JAKARTA, KOMPAS - Hasil penyelidikan kasus kerusuhan pada 21-22 Mei lalu yang dilakukan Kepolisian Negara RI akan disinergikan dengan lembaga pengawas sebelum diumumkan secara resmi ke publik. Oleh karena itu, Polri masih membuka diri terhadap masukan dari masyarakat sipil terkait temuan mereka dalam penyelidikan kasus itu.
Kepala Biro Penerangan Masyarakat Divisi Humas Polri Brigadir Jenderal (Pol) Dedi Prasetyo, Rabu (26/6/2019), di Jakarta, menuturkan, penyelidikan masih dilakukan tim investigasi internal Polri, terutama untuk menentukan jenis senjata yang menyebabkan sembilan orang meninggal serta detail peristiwa kerusuhan itu sehingga menyebabkan adanya korban jiwa.
Saat ini, Polri baru menyelesaikan investigasi terhadap jenis proyektil yang ditemukan di tubuh korban, memastikan empat dari sembilan korban jiwa meninggal karena tembakan peluru tajam, dan lima dari sembilan korban jiwa itu meninggal di sekitar Petamburan, Jakarta Pusat.

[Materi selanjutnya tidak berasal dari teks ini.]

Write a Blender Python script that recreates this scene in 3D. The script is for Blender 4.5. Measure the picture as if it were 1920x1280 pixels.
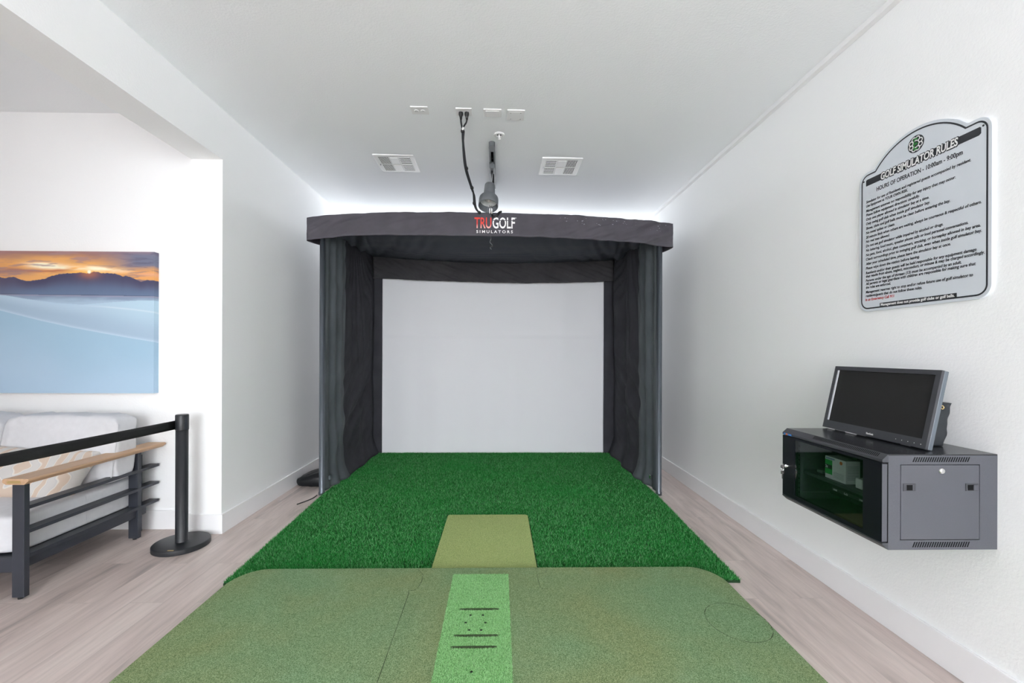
import bpy, bmesh, math, random
import numpy as np
from mathutils import Vector, Matrix, noise
for o in list(bpy.data.objects): bpy.data.objects.remove(o)
S = bpy.context.scene
C = S.collection
random.seed(7)

# ------------------------------------------------------------------ camera, exposure
cam = bpy.data.cameras.new('camera')
cam.sensor_fit = 'HORIZONTAL'; cam.sensor_width = 36.0
cam.lens = 815.0 / 1920.0 * 36.0
cam.shift_x = 10.3 / 1920.0; cam.shift_y = 22.0 / 1920.0
cam.clip_start = 0.05; cam.clip_end = 100
camo = bpy.data.objects.new('camera', cam); C.objects.link(camo)
camo.matrix_world = (Matrix.Translation((0, 0, 1.386)) @ Matrix.Rotation(-math.atan(14.7 / 815), 4, 'Z')
                     @ Matrix.Rotation(math.radians(90), 4, 'X') @ Matrix.Rotation(0.0035, 4, 'Z'))
S.camera = camo
S.view_settings.view_transform = 'Standard'; S.view_settings.look = 'None'
S.view_settings.gamma = 1.0; S.view_settings.use_curve_mapping = False
S.view_settings.exposure = 0.20
S.cycles.max_bounces = 16; S.cycles.diffuse_bounces = 12; S.cycles.glossy_bounces = 6; S.cycles.transparent_max_bounces = 8

# ------------------------------------------------------------------ daylight, added fill lights
W = bpy.data.worlds.new('world'); S.world = W; W.use_nodes = True
W.node_tree.nodes['Background'].inputs[0].default_value = (0.86, 0.92, 1.0, 1)
W.node_tree.nodes['Background'].inputs[1].default_value = 0.3

def area(name, loc, rot, sx, sy, power, col):
    l = bpy.data.lights.new(name, 'AREA'); l.shape = 'RECTANGLE'; l.size = sx; l.size_y = sy
    l.energy = power; l.color = col
    o = bpy.data.objects.new(name, l); C.objects.link(o); o.location = loc; o.rotation_euler = rot
    return o
R90 = math.radians(90)
# daylight entering through the windows behind the camera and in the lounge's side wall
area('daylight_lounge_window', (-5.5, -9.85, 1.7), (R90, 0, 0), 5.6, 2.5, 135, (1.0, 0.99, 0.97))
area('daylight_lounge_side_window', (-8.85, -3.2, 1.7), (R90, 0, -R90), 8.0, 2.5, 28, (0.95, 0.975, 1.0))
area('daylight_room_window', (-0.05, -9.85, 1.65), (R90, 0, 0), 3.4, 2.6, 480, (0.90, 0.955, 1.0))
# fill light added behind the booth to brighten the far ceiling and walls
area('rear_fill_light', (-0.05, 7.42, 1.95), (-R90, 0, 0), 3.7, 1.9, 120, (0.95, 0.975, 1.0))
# unseen overhead fill lights added behind the camera to even out the walls
for y_ in (-4.4, -6.4, -8.4): area('overhead_fill', (-0.05, y_, 3.15), (0, 0, 0), 1.2, 1.2, 110, (0.92, 0.965, 1.0))

# ------------------------------------------------------------------ materials
def mat(name, col, rough=0.5, metal=0.0, spec=0.5, bump=None, var=None, coat=0.0, emit=None):
    """bump=(scale, strength, distance); var=(scale, amount)"""
    m = bpy.data.materials.new(name); m.use_nodes = True
    nt = m.node_tree; N = nt.nodes; L = nt.links; b = N['Principled BSDF']
    b.inputs['Base Color'].default_value = (*col, 1); b.inputs['Roughness'].default_value = rough
    b.inputs['Metallic'].default_value = metal; b.inputs['Specular IOR Level'].default_value = spec
    b.inputs['Coat Weight'].default_value = coat
    tc = N.new('ShaderNodeTexCoord')
    if var:
        n = N.new('ShaderNodeTexNoise'); n.inputs['Scale'].default_value = var[0]; n.inputs['Detail'].default_value = 4
        L.new(tc.outputs['Object'], n.inputs['Vector'])
        r = N.new('ShaderNodeValToRGB'); a = var[1]
        r.color_ramp.elements[0].position = .3; r.color_ramp.elements[1].position = .7
        r.color_ramp.elements[0].color = (*[c * (1 - a) for c in col], 1)
        r.color_ramp.elements[1].color = (*[min(1, c * (1 + a)) for c in col], 1)
        L.new(n.outputs['Fac'], r.inputs['Fac']); L.new(r.outputs['Color'], b.inputs['Base Color'])
    if bump:
        n = N.new('ShaderNodeTexNoise'); n.inputs['Scale'].default_value = bump[0]; n.inputs['Detail'].default_value = 3
        L.new(tc.outputs['Object'], n.inputs['Vector'])
        bp = N.new('ShaderNodeBump'); bp.inputs['Strength'].default_value = bump[1]; bp.inputs['Distance'].default_value = bump[2]
        L.new(n.outputs['Fac'], bp.inputs['Height']); L.new(bp.outputs['Normal'], b.inputs['Normal'])
    if emit:
        b.inputs['Emission Color'].default_value = (*col, 1); b.inputs['Emission Strength'].default_value = emit
    return m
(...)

Dedi menjelaskan, Polri akan melakukan pengungkapan hasil investigasi bersama tiga lembaga pengawas lain, yakni Komisi Nasional Hak Asasi Manusia (Komnas HAM), Komisi Kepolisian Nasional, (Kompolnas), dan Ombudsman RI. Alhasil, pengungkapan hasil investigasi itu akan dilakukan setelah investigasi ketiga lembaga itu rampung.
”Jadi nanti akan dipadukan dengan hasil investigasi Komnas HAM, Ombudsman RI, dan Kompolnas. Pada saat rilis (hasil investigasi) akan ada klarifikasi data yang dimiliki masing-masing lembaga,” kata Dedi, Rabu 26/6/2019), di Markas Besar Polri, Jakarta.
Terkait temuan investigasi organisasi masyarakat sipil, misalnya Amnesty International, Dedi menyatakan, Polri akan menunggu temuan itu diserahkan agar dapat dipelajari dan diteliti. Hal itu bagian dari komitmen Polri untuk mengedepankan asas transparansi sehingga bersedia berkomunikasi dengan lembaga lain yang juga mempunyai hasil investigasi.
Pembentukan narasi
Direktur Eksekutif Amnesty International Indonesia Usman Hamid mengatakan, penyebab kematian sembilan orang dalam kerusuhan itu perlu segera dijelaskan secara detail berikut siapa pelakunya.
Lebih jauh Usman menilai, relatif ditahannya akses rekaman video dalam CCTV di seantero Jakarta selama peristiwa 21-23 Mei menimbulkan kesan adanya upaya pembentukan narasi sepihak oleh Polri. Sementara di sisi lain, video pengakuan orang-orang yang disangka sebagai calon eksekutor pembunuhan sejumlah tokoh ditayangkan secara luas.
Sementara itu, komisioner Komnas HAM, Choirul Anam, mengatakan, pihaknya belum menunjukkan rekaman video terkait peristiwa 21-23 Mei yang dimiliki pada kepolisian. Video itu akan dipergunakan sebagai pembanding untuk menjamin perkataan para pihak, termasuk kepolisian, apakah bisa dipertanggungjawabkan atau tidak.
”Banyaknya bahan-bahan yang dimiliki Komnas HAM membuat Komnas HAM lebih mudah untuk mendapatkan berbagai fakta peristiwa,” kata Anam.